The funding ratios of Swiss corporate pension funds fell to a similar level to two years ago in the last quarter of 2023, with falling discount rates, and despite positive returns.

Funding ratios stood at 119.9%, as of the end of December last year, down from 125.6% recorded at the end of September, according to WTW’s Pension Index.

The deterioration of corporate pension funds’ funding ratios was caused mainly by falling discount rates, which led to liabilities increasing by 8.7%, WTW said in its latest quarterly Swiss Pension Finance Watch.

Falling bond yields on market expectations that central banks might start cutting interest rates this year have had an impact on discount rates and corporate pension plans.

Therefore, WTW is recommending companies, particularly those reporting quarterly, to closely monitor changes in discount rates this year, more so than they have over the last two years, it said.

Adam Casey, head of corporate retirement consulting at WTW in Zurich, said: “Companies will have to accept a weakening of their balance sheet from their pension arrangements since last year due to rising liabilities.”

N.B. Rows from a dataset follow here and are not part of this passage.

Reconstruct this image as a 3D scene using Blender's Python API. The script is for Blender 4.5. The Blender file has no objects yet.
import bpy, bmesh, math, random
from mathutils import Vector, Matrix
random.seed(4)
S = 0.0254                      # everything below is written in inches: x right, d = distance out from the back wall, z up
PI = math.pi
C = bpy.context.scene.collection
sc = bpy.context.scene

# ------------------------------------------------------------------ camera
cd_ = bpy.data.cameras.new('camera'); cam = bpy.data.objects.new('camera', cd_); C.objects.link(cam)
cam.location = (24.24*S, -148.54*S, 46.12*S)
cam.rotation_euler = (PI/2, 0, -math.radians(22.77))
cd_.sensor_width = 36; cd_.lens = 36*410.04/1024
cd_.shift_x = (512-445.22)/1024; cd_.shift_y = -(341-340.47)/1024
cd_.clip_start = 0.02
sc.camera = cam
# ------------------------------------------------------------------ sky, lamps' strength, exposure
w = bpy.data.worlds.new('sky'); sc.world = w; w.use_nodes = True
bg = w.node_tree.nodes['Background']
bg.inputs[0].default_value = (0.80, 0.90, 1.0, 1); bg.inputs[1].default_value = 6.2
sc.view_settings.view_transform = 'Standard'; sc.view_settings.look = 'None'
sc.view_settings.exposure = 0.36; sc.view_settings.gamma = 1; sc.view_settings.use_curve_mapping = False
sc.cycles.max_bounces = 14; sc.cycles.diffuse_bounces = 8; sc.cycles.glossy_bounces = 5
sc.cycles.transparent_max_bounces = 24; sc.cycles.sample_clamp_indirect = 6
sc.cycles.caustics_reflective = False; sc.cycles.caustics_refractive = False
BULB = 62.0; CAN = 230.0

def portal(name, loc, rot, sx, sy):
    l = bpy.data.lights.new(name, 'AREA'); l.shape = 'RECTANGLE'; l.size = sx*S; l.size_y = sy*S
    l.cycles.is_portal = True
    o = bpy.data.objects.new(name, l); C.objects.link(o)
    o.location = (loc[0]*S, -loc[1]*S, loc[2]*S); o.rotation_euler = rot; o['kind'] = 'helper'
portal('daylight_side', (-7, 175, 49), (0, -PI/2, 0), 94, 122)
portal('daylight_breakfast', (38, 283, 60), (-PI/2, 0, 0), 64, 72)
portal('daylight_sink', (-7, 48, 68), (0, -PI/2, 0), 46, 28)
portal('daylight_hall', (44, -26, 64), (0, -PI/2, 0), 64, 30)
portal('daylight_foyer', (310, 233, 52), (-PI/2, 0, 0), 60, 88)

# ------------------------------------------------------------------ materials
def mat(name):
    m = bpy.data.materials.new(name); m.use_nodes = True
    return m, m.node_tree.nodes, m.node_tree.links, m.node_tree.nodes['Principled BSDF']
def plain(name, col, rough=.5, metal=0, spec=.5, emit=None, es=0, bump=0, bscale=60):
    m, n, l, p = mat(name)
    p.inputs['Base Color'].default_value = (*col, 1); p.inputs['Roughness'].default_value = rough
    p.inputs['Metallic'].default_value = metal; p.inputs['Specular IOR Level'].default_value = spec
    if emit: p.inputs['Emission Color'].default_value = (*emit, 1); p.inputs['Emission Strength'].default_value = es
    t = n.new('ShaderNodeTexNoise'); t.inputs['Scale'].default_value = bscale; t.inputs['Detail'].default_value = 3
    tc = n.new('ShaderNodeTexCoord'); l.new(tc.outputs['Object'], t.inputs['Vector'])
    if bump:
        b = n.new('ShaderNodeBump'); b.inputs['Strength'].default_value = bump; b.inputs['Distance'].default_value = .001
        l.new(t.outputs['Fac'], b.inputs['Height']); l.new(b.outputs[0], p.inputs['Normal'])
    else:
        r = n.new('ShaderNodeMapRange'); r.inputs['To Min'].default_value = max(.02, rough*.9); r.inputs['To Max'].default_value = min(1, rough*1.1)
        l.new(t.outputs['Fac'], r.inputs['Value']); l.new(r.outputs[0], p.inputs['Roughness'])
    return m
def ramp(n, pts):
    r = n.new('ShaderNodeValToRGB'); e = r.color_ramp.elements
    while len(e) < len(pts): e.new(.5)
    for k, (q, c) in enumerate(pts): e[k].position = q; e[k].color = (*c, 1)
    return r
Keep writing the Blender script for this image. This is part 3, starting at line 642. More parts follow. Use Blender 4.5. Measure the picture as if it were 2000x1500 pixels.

He added: “However, they can take relief in the fact that increases in the local pension fund coverage ratio over the last year means a reduced risk of additional contributions for underfunding now and in the future.”

Better returns recorded last year, and a stable level of liabilities, mean, however, that corporate pension funds find themselves in a more solid position to face future challenges, WTW added. In the last quarter of last year, pension funds more than doubled returns achieved at the end of Q3, according to the WTW Pension Index.

With geopolitical risks, a recession not priced into markets, possibly flawed expectations, and still higher interest rates, WTW expects pension funds to keep their portfolios diversified, said WTW head of investment Alexandra Tischendorf.